Hello from Belgium

Hello again after a long time away from writing.

Since I wrote last, I took a nice trip around the west coast, then hung around California doing some IT work. Then I moved to Lausanne, Switzerland where I studied French for two months for 4.5 hours a day. I also enjoyed riding my bike a lot, up to 200 km a week, through the Swiss countryside. I moved to Geneva and stayed with friends there during September and some of October. I volunteered at MSF Switzerland’s headquarters, doing special projects for the Logistics department there and continuing my French with a private tutor.

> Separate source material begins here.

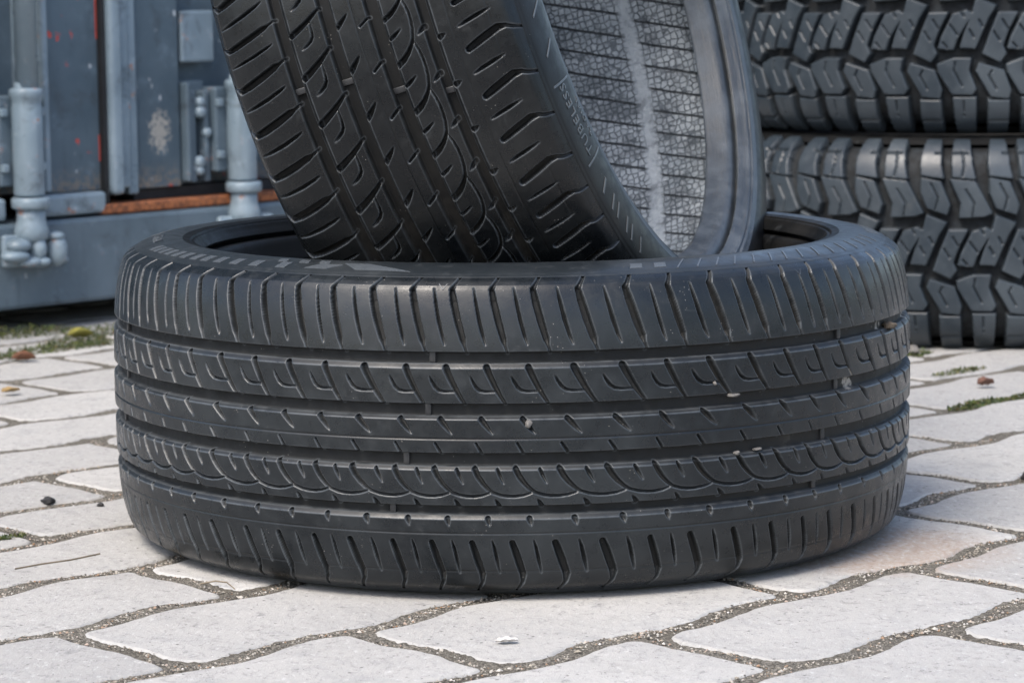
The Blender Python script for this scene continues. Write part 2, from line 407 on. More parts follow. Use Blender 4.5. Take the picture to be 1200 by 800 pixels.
def catmull(P, n=14):
    P = np.array(P, float); P = np.vstack([2 * P[0] - P[1], P, 2 * P[-1] - P[-2]]); out = []
    t = np.linspace(0, 1, n, endpoint=False)[:, None]
    for i in range(1, len(P) - 2):
        a, b, c, d = P[i - 1:i + 3]
        out.append(.5 * ((2 * b) + (c - a) * t + (2 * a - 5 * b + 4 * c - d) * t**2 + (3 * b - a - 3 * c + d) * t**3))
    return np.vstack(out + [P[-2][None]])
def resample(C, step):
    L = np.concatenate([[0], np.cumsum(np.hypot(*np.diff(C, axis=0).T))]); n = max(3, int(L[-1] / step) + 1)
    s = np.linspace(0, L[-1], n); return np.stack([np.interp(s, L, C[:, k]) for k in range(2)], 1)
def prof_normals(C):
    T = np.gradient(C, axis=0); N = np.stack([T[:, 1], -T[:, 0]], 1); return N / np.linalg.norm(N, axis=1)[:, None]

def revolve(name, C, ncol, mat, parent, cut=0.0, wob=None):
    th = np.linspace(0, 2 * np.pi, ncol, endpoint=False)
    r = np.repeat(C[:, 0][:, None], ncol, 1); a = np.repeat(C[:, 1][:, None], ncol, 1)
    if wob is not None: r, a = wob(r, a, th)
    V = np.stack([r * np.cos(th), r * np.sin(th), a + HALF], -1).reshape(-1, 3)
    o = mesh_obj(name, V, grid_faces(len(C), ncol), mat, parent)
    return o

def build_tyre(root):
    # crown and both shoulders
    half = [(.3402,0),(.3399,.03),(.3391,.060),(.3374,.080),(.3346,.0965),(.3300,.1105),(.3258,.1152),(.3200,.1185)]
    crown = [(r_, -a_) for r_, a_ in reversed(half[1:])] + half
    C = resample(catmull(crown), .00056)[::-1]            # from the top shoulder down
    N = prof_normals(C); N *= np.sign(N[len(N) // 2, 0])
    ncol = 3840
    Z = (C[:, 1] + HALF) * 1000
    nt = 190
    fx = np.arange(nt) / nt
    X = np.repeat((fx * PX)[None, :], len(Z), 0); ZZ = np.repeat(Z[:, None], nt, 1)
    T = np.zeros_like(X); E = np.zeros_like(X)
    for pts, dep in FEAT:
        for sh in (-2, -1, 0, 1, 2):
            P = [((f + sh) * PX, z_, w_ + .32) for f, z_, w_ in pts]
            if max(p[0] for p in P) < -4 or min(p[0] for p in P) > PX + 4: continue
            b_, w_e = line_cut(P, dep, X, ZZ, 1.45, True); T = np.maximum(T, b_); E = np.maximum(E, w_e)
    # thin crease lines that run right round
    for zc, wd, dp in ((126.4, .35, .7), (54.6, .3, .5), (25.2, .3, .35), (238.8, .25, .12)):
        T = np.maximum(T, dp * (1 - sstep(wd, wd + .6, np.abs(ZZ - zc))))
    th = -180 + 360 * np.arange(ncol) / ncol
    tt = np.where(th < STARTS[0], th + 360, th)
    u = np.interp(tt, STARTS, np.arange(NP + 1)); f = (u % 1) * nt
    i0 = np.floor(f).astype(int) % nt; i1 = (i0 + 1) % nt; fr = f - np.floor(f)
    E = E * (T < 1.2)
    D = T[:, i0] * (1 - fr) + T[:, i1] * fr; GLINT = E[:, i0] * (1 - fr) + E[:, i1] * fr
    for (zt, zb, zc), w0 in zip(GROOVES, WEAR):
        g = np.where(Z > (zt + zc) / 2, 6.6 * (1 - sstep(zt - .8, zt + .1, Z)) , 0)
        low = np.where(Z <= (zt + zc) / 2, np.where(Z > zc, 2.5 + 4.1 * sstep(zc, zc + .9, Z), 2.5 * np.clip((Z - zb + .3) / (zc - zb), 0, 1)), 0)
        D = np.maximum(D, (g + low)[:, None])
        GLINT = np.maximum(GLINT, (np.exp(-((Z - zb + .1) / .5) ** 2) + .8 * np.exp(-((Z - zc) / .45) ** 2) + .35 * np.exp(-((Z - zt - .4) / .45) ** 2))[:, None])  # lower lips and chamfers palest, as painted highlights
    D += (.05 * np.sin(th * R(7) * 9 + 1) * np.sin(Z[:, None] * .05))           # very slight unevenness
    r = C[:, 0][:, None] - N[:, 0][:, None] * D / 1000; a = C[:, 1][:, None] - N[:, 1][:, None] * D / 1000
    tr = np.radians(th)
    V = np.stack([r * np.cos(tr), r * np.sin(tr), a + HALF], -1).reshape(-1, 3)
    tread = mesh_obj('tread', V, grid_faces(len(C), ncol)[:, ::-1], M['tread'], root)
    at = tread.data.attributes.new('cut', 'FLOAT', 'POINT'); at.data.foreach_set('value', np.clip(D / 4.5, 0, 1).astype(np.float32).ravel())
    at = tread.data.attributes.new('worn_glint', 'FLOAT', 'POINT'); at.data.foreach_set('value', np.clip(GLINT, 0, 1).astype(np.float32).ravel())
    # tread wear bars: low blocks across the main grooves
    for (zt, zb, zc), w0 in zip(GROOVES, WEAR):
        for k in range(6):
            t0 = R(w0 + 60 * k); z0, z1 = (zc + .4) / 1000, (zt + .3) / 1000; hw = .0026 / .335
            bm = bmesh.new()
            add_box(bm, -.0024, .0024, z0, z1, .3315, .3355, .0006, 2)
            for v in bm.verts:
                tx, zz, rr = v.co; v.co = (rr * math.cos(t0 + tx / .335), rr * math.sin(t0 + tx / .335), zz)
            bmesh.ops.reverse_faces(bm, faces=bm.faces)
            bm_obj('wear_bar', bm, M['bar'], tread, True)
    # sidewalls, beads and liner
    side = [(.3200,.1185),(.3188,.1196),(.3180,.1192),(.3168,.1205),(.3120,.1224),(.3060,.1240),(.2980,.1256),(.2900,.1264),(.2850,.1263),(.2800,.1257)]
    bead = [(.2800,.1257),(.2765,.1248),(.2730,.1244),(.2728,.1222),(.2712,.1222),(.2706,.1236),(.2692,.1222),(.2672,.1190),(.2650,.1165),(.2632,.1140),(.2626,.1131),(.2690,.1120),(.2690,.1098),(.2606,.1090),(.2575,.1072),(.2556,.1045),(.2538,.1000),(.2520,.0955),(.2500,.0910),(.2494,.0890),(.2500,.0872),(.2522,.0868),(.2560,.0880),(.2615,.0925),(.2680,.0985)]
    inner = [(.2680,.0985),(.2760,.1058),(.2860,.1108),(.2960,.1128),(.3060,.1112),(.3150,.1058),(.3215,.0980),(.3250,.0880),(.3262,.0750),(.3270,.0400),(.3272,0)]
    S = resample(catmull(side), .0016); B = resample(catmull(bead), .0015); I = resample(catmull(inner), .004)
    I2 = np.vstack([I, (I * np.array([1, -1]))[::-1][1:]])
    flip = lambda c: (c * np.array([1, -1]))
    for sgn, prof in ((1, S), (-1, flip(S))):
        o = revolve('sidewall', prof, 720, M['sidewall'], root)
        if sgn < 0: o.data.flip_normals()
        o['sgn'] = sgn
    for sgn, prof in ((1, B), (-1, flip(B))):
        o = revolve('bead', prof, 720, M['bead'], root)
        if sgn < 0: o.data.flip_normals()
    revolve('inner_liner', I2, 720, M['liner'], root)
    sides = [o for o in root.children if o.name.startswith('sidewall')]
    top = next(o for o in sides if o['sgn'] > 0); bot = next(o for o in sides if o['sgn'] < 0)
    for o in sides: del o['sgn']
    order = np.argsort(S[:, 0])
    def surf(r_): return np.interp(r_, S[order, 0], S[order, 1])
    def raised(name, quads, parent, mat, sgn, h=.0005):
        """quads: 4 corners (theta deg, radius) each; every one a low raised mark of its own on the sidewall"""
        for q in quads:
            nsub = 5; V, Fc = [], []
            for lev in (-.0006, h):
                for i in range(nsub + 1):
                    t = i / nsub
                    for p, e in ((q[0], q[1]), (q[3], q[2])):
                        aa = R(p[0] + (e[0] - p[0]) * t); rr = p[1] + (e[1] - p[1]) * t
                        V.append((rr * math.cos(aa), rr * math.sin(aa), HALF + sgn * (float(surf(rr)) + lev)))
            tp = 2 * (nsub + 1)
            for i in range(nsub):
                Fc += [(tp+2*i, tp+2*i+1, tp+2*i+3, tp+2*i+2), (2*i, tp+2*i, tp+2*i+2, 2*i+2), (2*i+1, 2*i+3, tp+2*i+3, tp+2*i+1)]
            e = 2 * nsub; e2 = tp + 2 * nsub
            Fc += [(0, 1, tp + 1, tp), (e, e2, e2 + 1, e + 1)]
            mesh_obj(name, V, Fc, mat, parent, False)
    q = []
    ths = [-162,-159.4,-156.6,-153.8,-150.8,-147.8,-144.6,-141.6,-138.3,-134.6,-130.5,-125.4]
    for t0 in ths:                                            # row of polished tiles (radial run along the arc, radius .302 to .314)
        q.append([(t0, .3025), (t0, .3135), (t0 + 1.75, .3135), (t0 + 1.75, .3025)])
    for t0 in (-127.2, -123.2, -119.6):
        q.append([(t0, .2935), (t0 + .5, .3015), (t0 + 2.2, .3015), (t0 + 1.7, .2935)])
    q.append([(-118.6, .3030), (-120.4, .3120), (-116.8, .3120), (-115.0, .3030)])
    q.append([(-115.0, .2990), (-112.2, .3120), (-104.0, .3135), (-111.0, .2990)])
    q += [[(-72.8, .3035), (-73.4, .3125), (-71.6, .3125), (-71.0, .3035)], [(-69.2, .3035), (-69.8, .3125), (-68.0, .3125), (-67.4, .3035)]]
    for t0 in (-6, -3, 0, 3, 6, 9, 12, 160, 163, 166, 169, 172, 175):
        q.append([(t0, .3030), (t0, .3130), (t0 + 1.4, .3130), (t0 + 1.4, .3030)])
    raised('sidewall_tile', q, top, M['mark'], 1, .0004)
    q = []
    for t0 in (-65.5, -62.4, -59.3, -56.2, -52.7, -49.3, -46.2, -42.7, -38.7, -34.6, -30.8, -26.6, -22.6, -19, -15.4):
        q.append([(t0 + 1.4, .2985), (t0 - 1.1, .3150), (t0 - .82, .3150), (t0 + 1.68, .2985)])
    raised('sidewall_dash', q, top, M['mark'], 1, .0006)
    q = []
    for k, t0 in enumerate((39.2, 42.4, 44.2, 47.4, 49.2, 52.4)):
        q.append([(t0, .2990), (t0 - .9, .3110), (t0 - .55, .3110), (t0 + .35, .2990)])
    for t0 in (75.6, 81.5): q.append([(t0, .2920), (t0 - 2.0, .3060), (t0 - 1.7, .3060), (t0 + .3, .2920)])
    for t0 in (56.4, 69.2): q.append([(t0, .2850), (t0 + .2, .3120), (t0 + .5, .3120), (t0 + .3, .2850)])
    raised('sidewall_dash', q, bot, M['mark'], -1, .0006)
    # raised lettering and the little shoulder arrows
    def lettering(text, size, theta, rad, sgn, parent, spacing=1.0):
        cu = bpy.data.curves.new('lettering', 'FONT'); cu.body = text; cu.size = size; cu.extrude = .0005; cu.resolution_u = 2; cu.space_character = spacing
        tmp = bpy.data.objects.new('lettering', cu); COL.objects.link(tmp)
        bpy.context.view_layer.update()
        me = bpy.data.meshes.new_from_object(tmp.evaluated_get(bpy.context.evaluated_depsgraph_get()))
        COL.objects.unlink(tmp); bpy.data.objects.remove(tmp)
        for v in me.vertices:
            x, y, z = v.co; rr = rad + y; aa = R(theta) - sgn * x / rad
            v.co = (rr * math.cos(aa), rr * math.sin(aa), HALF + sgn * (float(surf(rr)) + z + .0001))
        if not me.materials: me.materials.append(M['mark'])
        else: me.materials[0] = M['mark']
        o = bpy.data.objects.new('lettering', me); link(o, parent); return o
    lettering('TUBELESS', .0125, 57.6, .2965, -1, bot, 1.15)
    lettering('RADIAL', .0085, 59.0, .2835, -1, bot, 1.2)
    lettering('TUBELESS', .0125, -168, .2965, 1, top, 1.15)
    for t0 in (-98.9, -47.5, 17):                             # V shaped arrows pressed on the shoulder
        V, Fc = [], []
        for sg in (-1, 1):
            for ff, aa in ((-.06, .1105), (.06, .1105), (sg * .55 + .06, .1145), (sg * .55 - .06, .1145)):
                rr = float(np.interp(aa, C[::-1][:, 1], C[::-1][:, 0])) + .0005
                V.append((rr * math.cos(R(t0 + ff)), rr * math.sin(R(t0 + ff)), aa + .0003 + HALF))
        mesh_obj('shoulder_arrow', V, [(0, 1, 2, 3), (4, 5, 6, 7)], M['mark'], tread, False)
    return root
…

I went to Geneva to work with the logistics department because I was frustrated that MSF’s recruiters have not yet found me a posting. The problem is that over this year, I have always found something interesting to do that takes me back out of the pool of available volunteers. So instead of continuing the pattern that was not working, I decided to make a commitment to living in French-speaking countries, studying, until MSF is ready to interrupt my studies and send me to the field.

In fact, what happened was that the Geneva Logistics department had an extra spot in a training course and sent me to that instead! So for the last week I have been in Brussels Belgium with colleagues from all of the operational sections around the world studying together in the Technical Logistics Course (TLC). This is a very big deal for me; this course is required to do all the things I want to do in my MSF career (work as a logistical coordinator, work on the emergency team, start a project). Also, to do this training, I had to agree to work for MSF for 12 months more. This is no problem for me, but it should motivate them to give me a posting and get their money’s worth!

I am currently working with my recruiters to find a posting where I can work in French. Because I can’t understand French too well when it is fast, or on a radio, or in a meeting, this is tricky. The key is to choose a mission without security problems, or where the security information could be safely handled in English. To ask someone to slow down and repeat something about a truck full of food is one thing. But to miss an urgent warning and drive into a checkpoint of unhappy soldiers is quite another.

The class so far is quite good. We have class each day from 9 am until 9pm with coffee, lunch and dinner breaks.

Also, my birthday was a few days ago. One of the most important lessons I learned in the TLC is “Never have a birthday when you are surrounded by 30 logs, one of whom is from South Africa.” MSF Logs are legendary among MSF people for always being able to supply the alcohol, no matter the challenges, and it was no different here in Belgium. I ended up digging my own grave, because an Englishman who does not speak French asked me to translate for him. He was trying to get Sambucca, but the woman didn’t know about it (and I was already too drunk to translate Sambucca into Pastis — the French anise liquor). After many tries, he got frustrated and said, “well, does she have tequilla?” I translated and she said, “mais oui, monseiur! Un tequilla?” Bon. But then my friend says to her, “Non, dix sil vous plait!”

I’d been had. First, apparently my friend spoke enough French to get himself ten tequillas, after all. And I suppose you can guess that they were not all for him, but for me and the rest of the table. We did manage to get the teacher of the course to take a tequilla shot. no surprise there, actually… he’s a log too, you see. I somehow ended up with two of the ten shots, and though I am old enough to know better, it is hard not to take a second tequilla shot when you’ve got 9 logs chanting “drink, drink, drink”.

So, a good evening was had by all. The morning, not so much… but we all got up early and got on the bus.

The bus takes us to MSF Supply, the supply base for MSF Belgium. There is a log playground there where we can see stuff as it looks in the field, and generally walk around in the mud. Dirty logs are happy logs, so we are happy logs.

(See the pictures here
to see what dirty, happy logs look like.)

Next week we have mechanics, more water and sanitation (i.e. more dirty logs), and something else I can’t remember right now. The class finishes on Friday and I return to Geneva, then on to Lausanne. I will join a French class there again, and continue studying. I am also hoping to do a programming project for a friend who works at the WHO, but that is up in the air, as usual.